Evolution des niveaux de conviction
Nous continuons à trouver attractifs les actifs plus risqués (les valorisations des actions restent défendables et les spreads de crédit, compte tenu des faibles niveaux de défaut, peuvent encore se resserrer) mais il est peu probable que les performances des prochaines années puissent atteindre les niveaux affichés au cours de la récente période écoulée.
La combinaison d’une croissance faible mais positive, d’une inflation faible et d’un assouplissement extrême de la politique monétaire a créé un environnement favorable aux actifs risqués. Mais l’analyse de ce cocktail nous rappelle que nous ne devons pas miser sur la persistance de ces conditions indéfiniment. Ce régime arrive à son terme dans les marchés développés, ce qui implique des performances plus faibles et plus volatiles.
Nous restons positifs sur les perspectives des actions mais sommes inquiets de la montée en puissance de cette opinion. Le contexte macro-économique devrait se montrer porteur pour les bénéfices et le récent regain d’activité des fusions/acquisitions apporte un soutien technique.

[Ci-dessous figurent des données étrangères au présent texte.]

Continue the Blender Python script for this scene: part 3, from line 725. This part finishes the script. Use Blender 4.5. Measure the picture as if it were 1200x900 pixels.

Mais il y a moins de potentiel en provenance de l’expansion des multiples pour compenser d’éventuelles déceptions sur les bénéfices.
Pour ce qui concerne les obligations souveraines, nous restons adeptes de notre positionnement favorable à une duration courte – un retour à la croissance supérieur à la moyenne aux Etats-Unis devrait permettre de constater une fermeture de l’écart de production, suggérant que l’inflation devrait progresser de manière cyclique.
Cependant, le choix de la duration courte est une stratégie populaire, il existe une forte demande pour les obligations à long terme émanant des stratégies de réduction des risques et les incertitudes géopolitiques abondent.
Au cours des dix-huit derniers mois, les mouvements de marché ont provoqué une réduction des opportunités suscitées par les anomalies de valorisation. Du fait de l’affaiblissement de notre conviction, nous allons chercher à réduire le risque ex-ante, et à considérer la valeur relative et l’atténuation du risque comme des objectifs prioritaires.